» SET EXERCISE
Would you transcribe the listing that follows, character for character, and omit its images?

• • • • • • •

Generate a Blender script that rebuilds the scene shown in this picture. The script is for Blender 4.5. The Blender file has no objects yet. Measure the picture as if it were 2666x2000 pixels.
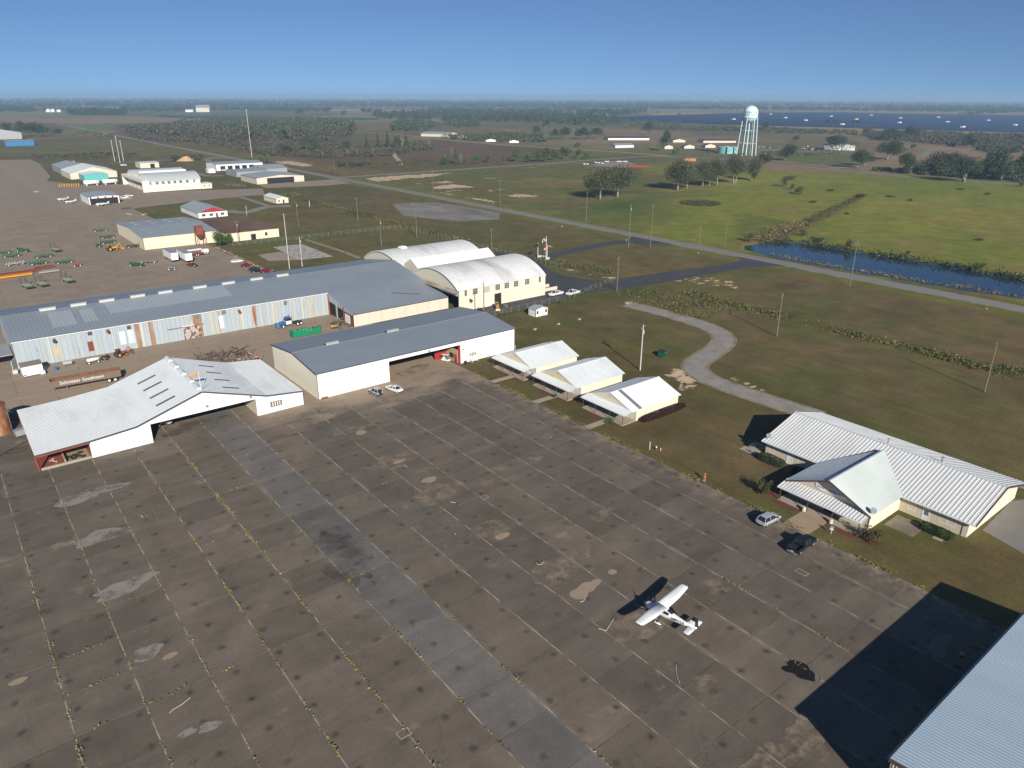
import bpy, bmesh, math, random
import numpy as np
from mathutils import Matrix, Vector
random.seed(7)
RNG = np.random.RandomState(11)
S = bpy.context.scene
COL = S.collection
# ------------------------------------------------------------------ camera
CAM_H, YAW, PITCH, ROLL, FPX = 64.5, .6695, .3769, -.0043, 1894.2
def cam_axes():
    cy, sy, cp, sp = math.cos(YAW), math.sin(YAW), math.cos(PITCH), math.sin(PITCH)
    f = Vector((sy*cp, cy*cp, -sp)); r = Vector((cy, -sy, 0)); d = f.cross(r)
    cr, sr = math.cos(ROLL), math.sin(ROLL)
    return cr*r+sr*d, -sr*r+cr*d, f
AX, AD, AF = cam_axes()
cam_data = bpy.data.cameras.new('camera'); cam = bpy.data.objects.new('camera', cam_data); COL.objects.link(cam)
cam.matrix_world = Matrix(((AX.x, -AD.x, -AF.x, 0), (AX.y, -AD.y, -AF.y, 0), (AX.z, -AD.z, -AF.z, CAM_H), (0, 0, 0, 1)))
cam_data.sensor_width = 36; cam_data.lens = 36*FPX/2666; cam_data.clip_start = 1; cam_data.clip_end = 60000
S.camera = cam
# ------------------------------------------------------------------ sky, sun, exposure
SUN_AZ, SUN_EL = math.radians(201.5), math.radians(26)
w = bpy.data.worlds.new('World'); S.world = w; w.use_nodes = True
nt = w.node_tree; bg = nt.nodes['Background']
sky = nt.nodes.new('ShaderNodeTexSky'); sky.sky_type = 'NISHITA'; sky.sun_disc = False
sky.sun_elevation = SUN_EL; sky.sun_rotation = SUN_AZ; sky.altitude = 0
sky.air_density = .7; sky.dust_density = 0; sky.ozone_density = 5.5
tcg = nt.nodes.new('ShaderNodeTexCoord'); up = nt.nodes.new('ShaderNodeVectorMath'); up.operation = 'ADD'; up.inputs[1].default_value = (0, 0, .08)
nrm_ = nt.nodes.new('ShaderNodeVectorMath'); nrm_.operation = 'NORMALIZE'
nt.links.new(tcg.outputs['Generated'], up.inputs[0]); nt.links.new(up.outputs[0], nrm_.inputs[0]); nt.links.new(nrm_.outputs[0], sky.inputs['Vector'])
nt.links.new(sky.outputs[0], bg.inputs[0]); bg.inputs[1].default_value = 0.06
sl = bpy.data.lights.new('sun', 'SUN'); sl.energy = 5.0; sl.angle = math.radians(.5); sl.color = (1, .93, .82)
sun = bpy.data.objects.new('sun', sl); COL.objects.link(sun); sun.location = (-200, -500, 300)
sd = Vector((math.sin(SUN_AZ)*math.cos(SUN_EL), math.cos(SUN_AZ)*math.cos(SUN_EL), math.sin(SUN_EL)))
sun.rotation_euler = sd.to_track_quat('Z', 'Y').to_euler()
S.view_settings.view_transform = 'Standard'; S.view_settings.look = 'None'
S.view_settings.exposure = .4; S.view_settings.gamma = 1; S.view_settings.use_curve_mapping = False
S.render.engine = 'CYCLES'
S.cycles.max_bounces = 5; S.cycles.diffuse_bounces = 2; S.cycles.glossy_bounces = 2; S.cycles.transmission_bounces = 2
S.cycles.volume_bounces = 0; S.cycles.transparent_max_bounces = 6; S.cycles.caustics_reflective = False; S.cycles.caustics_refractive = False
HAZE_DENSITY = 1.35e-4

# ------------------------------------------------------------------ helpers
GZ = -.05                                    # the soil; slab tops, roads and floors are at 0
def at(px, py, z=0.):
    """where the sight line through a point of the photograph meets height z"""
    d = AX*((px-1333)/FPX)+AD*((py-1000)/FPX)+AF
    t = (z-CAM_H)/d.z
    return Vector((d.x*t, d.y*t, z))
def depth(p): return (Vector(p)-Vector((0, 0, CAM_H))).dot(AF)
def c(ox, oy, wd, pts): return [(ox+wd/2212*x, oy+wd/2212*y) for x, y in pts]
def size_at(p, px): return px*depth(p)/FPX  # metres that show as px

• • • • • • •

» EXERCISE OUTPUT
Generate a Blender script that rebuilds the scene shown in this picture. The script is for Blender 4.5. The Blender file has no objects yet. Measure the picture as if it were 2666x2000 pixels.
import bpy, bmesh, math, random
import numpy as np
from mathutils import Matrix, Vector
random.seed(7)
RNG = np.random.RandomState(11)
S = bpy.context.scene
COL = S.collection
# ------------------------------------------------------------------ camera
CAM_H, YAW, PITCH, ROLL, FPX = 64.5, .6695, .3769, -.0043, 1894.2
def cam_axes():
    cy, sy, cp, sp = math.cos(YAW), math.sin(YAW), math.cos(PITCH), math.sin(PITCH)
    f = Vector((sy*cp, cy*cp, -sp)); r = Vector((cy, -sy, 0)); d = f.cross(r)
    cr, sr = math.cos(ROLL), math.sin(ROLL)
    return cr*r+sr*d, -sr*r+cr*d, f
AX, AD, AF = cam_axes()
cam_data = bpy.data.cameras.new('camera'); cam = bpy.data.objects.new('camera', cam_data); COL.objects.link(cam)
cam.matrix_world = Matrix(((AX.x, -AD.x, -AF.x, 0), (AX.y, -AD.y, -AF.y, 0), (AX.z, -AD.z, -AF.z, CAM_H), (0, 0, 0, 1)))
cam_data.sensor_width = 36; cam_data.lens = 36*FPX/2666; cam_data.clip_start = 1; cam_data.clip_end = 60000
S.camera = cam
# ------------------------------------------------------------------ sky, sun, exposure
SUN_AZ, SUN_EL = math.radians(201.5), math.radians(26)
w = bpy.data.worlds.new('World'); S.world = w; w.use_nodes = True
nt = w.node_tree; bg = nt.nodes['Background']
sky = nt.nodes.new('ShaderNodeTexSky'); sky.sky_type = 'NISHITA'; sky.sun_disc = False
sky.sun_elevation = SUN_EL; sky.sun_rotation = SUN_AZ; sky.altitude = 0
sky.air_density = .7; sky.dust_density = 0; sky.ozone_density = 5.5
tcg = nt.nodes.new('ShaderNodeTexCoord'); up = nt.nodes.new('ShaderNodeVectorMath'); up.operation = 'ADD'; up.inputs[1].default_value = (0, 0, .08)
nrm_ = nt.nodes.new('ShaderNodeVectorMath'); nrm_.operation = 'NORMALIZE'
nt.links.new(tcg.outputs['Generated'], up.inputs[0]); nt.links.new(up.outputs[0], nrm_.inputs[0]); nt.links.new(nrm_.outputs[0], sky.inputs['Vector'])
nt.links.new(sky.outputs[0], bg.inputs[0]); bg.inputs[1].default_value = 0.06
sl = bpy.data.lights.new('sun', 'SUN'); sl.energy = 5.0; sl.angle = math.radians(.5); sl.color = (1, .93, .82)
sun = bpy.data.objects.new('sun', sl); COL.objects.link(sun); sun.location = (-200, -500, 300)
sd = Vector((math.sin(SUN_AZ)*math.cos(SUN_EL), math.cos(SUN_AZ)*math.cos(SUN_EL), math.sin(SUN_EL)))
sun.rotation_euler = sd.to_track_quat('Z', 'Y').to_euler()
S.view_settings.view_transform = 'Standard'; S.view_settings.look = 'None'
S.view_settings.exposure = .4; S.view_settings.gamma = 1; S.view_settings.use_curve_mapping = False
S.render.engine = 'CYCLES'
S.cycles.max_bounces = 5; S.cycles.diffuse_bounces = 2; S.cycles.glossy_bounces = 2; S.cycles.transmission_bounces = 2
S.cycles.volume_bounces = 0; S.cycles.transparent_max_bounces = 6; S.cycles.caustics_reflective = False; S.cycles.caustics_refractive = False
HAZE_DENSITY = 1.35e-4

# ------------------------------------------------------------------ helpers
GZ = -.05                                    # the soil; slab tops, roads and floors are at 0
def at(px, py, z=0.):
    """where the sight line through a point of the photograph meets height z"""
    d = AX*((px-1333)/FPX)+AD*((py-1000)/FPX)+AF
    t = (z-CAM_H)/d.z
    return Vector((d.x*t, d.y*t, z))
def depth(p): return (Vector(p)-Vector((0, 0, CAM_H))).dot(AF)
def c(ox, oy, wd, pts): return [(ox+wd/2212*x, oy+wd/2212*y) for x, y in pts]
def size_at(p, px): return px*depth(p)/FPX  # metres that show as px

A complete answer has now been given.